• [Information provided]
========================================================================
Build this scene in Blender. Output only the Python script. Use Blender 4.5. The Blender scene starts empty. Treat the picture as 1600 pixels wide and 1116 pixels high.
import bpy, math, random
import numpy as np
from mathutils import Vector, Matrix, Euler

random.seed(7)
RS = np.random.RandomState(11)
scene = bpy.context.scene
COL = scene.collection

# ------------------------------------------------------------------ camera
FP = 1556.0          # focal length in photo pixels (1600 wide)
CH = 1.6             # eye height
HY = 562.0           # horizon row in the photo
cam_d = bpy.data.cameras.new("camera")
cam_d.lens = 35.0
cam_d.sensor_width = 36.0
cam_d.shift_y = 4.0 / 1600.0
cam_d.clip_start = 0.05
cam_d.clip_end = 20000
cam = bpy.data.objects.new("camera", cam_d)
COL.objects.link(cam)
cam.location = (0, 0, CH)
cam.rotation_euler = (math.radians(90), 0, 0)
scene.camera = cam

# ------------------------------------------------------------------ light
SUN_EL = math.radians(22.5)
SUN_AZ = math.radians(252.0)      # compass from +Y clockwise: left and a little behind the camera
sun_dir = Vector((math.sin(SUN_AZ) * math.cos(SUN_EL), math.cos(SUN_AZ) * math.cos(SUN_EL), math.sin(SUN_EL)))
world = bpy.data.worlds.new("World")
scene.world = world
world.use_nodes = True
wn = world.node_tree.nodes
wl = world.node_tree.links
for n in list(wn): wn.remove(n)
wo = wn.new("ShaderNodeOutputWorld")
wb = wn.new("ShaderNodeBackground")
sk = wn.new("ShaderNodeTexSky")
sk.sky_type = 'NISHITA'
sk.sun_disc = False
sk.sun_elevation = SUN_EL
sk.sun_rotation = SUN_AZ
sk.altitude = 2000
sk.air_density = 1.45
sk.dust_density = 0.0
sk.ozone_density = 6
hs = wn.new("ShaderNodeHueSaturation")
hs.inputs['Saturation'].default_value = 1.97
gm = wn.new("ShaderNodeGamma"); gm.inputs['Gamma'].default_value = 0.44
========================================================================
• [Problem] Repeat the material word for word from its opening line up to and including the line containing "scene.camera = cam".

• [Answer to the problem]
Build this scene in Blender. Output only the Python script. Use Blender 4.5. The Blender scene starts empty. Treat the picture as 1600 pixels wide and 1116 pixels high.
import bpy, math, random
import numpy as np
from mathutils import Vector, Matrix, Euler

random.seed(7)
RS = np.random.RandomState(11)
scene = bpy.context.scene
COL = scene.collection

# ------------------------------------------------------------------ camera
FP = 1556.0          # focal length in photo pixels (1600 wide)
CH = 1.6             # eye height
HY = 562.0           # horizon row in the photo
cam_d = bpy.data.cameras.new("camera")
cam_d.lens = 35.0
cam_d.sensor_width = 36.0
cam_d.shift_y = 4.0 / 1600.0
cam_d.clip_start = 0.05
cam_d.clip_end = 20000
cam = bpy.data.objects.new("camera", cam_d)
COL.objects.link(cam)
cam.location = (0, 0, CH)
cam.rotation_euler = (math.radians(90), 0, 0)
scene.camera = cam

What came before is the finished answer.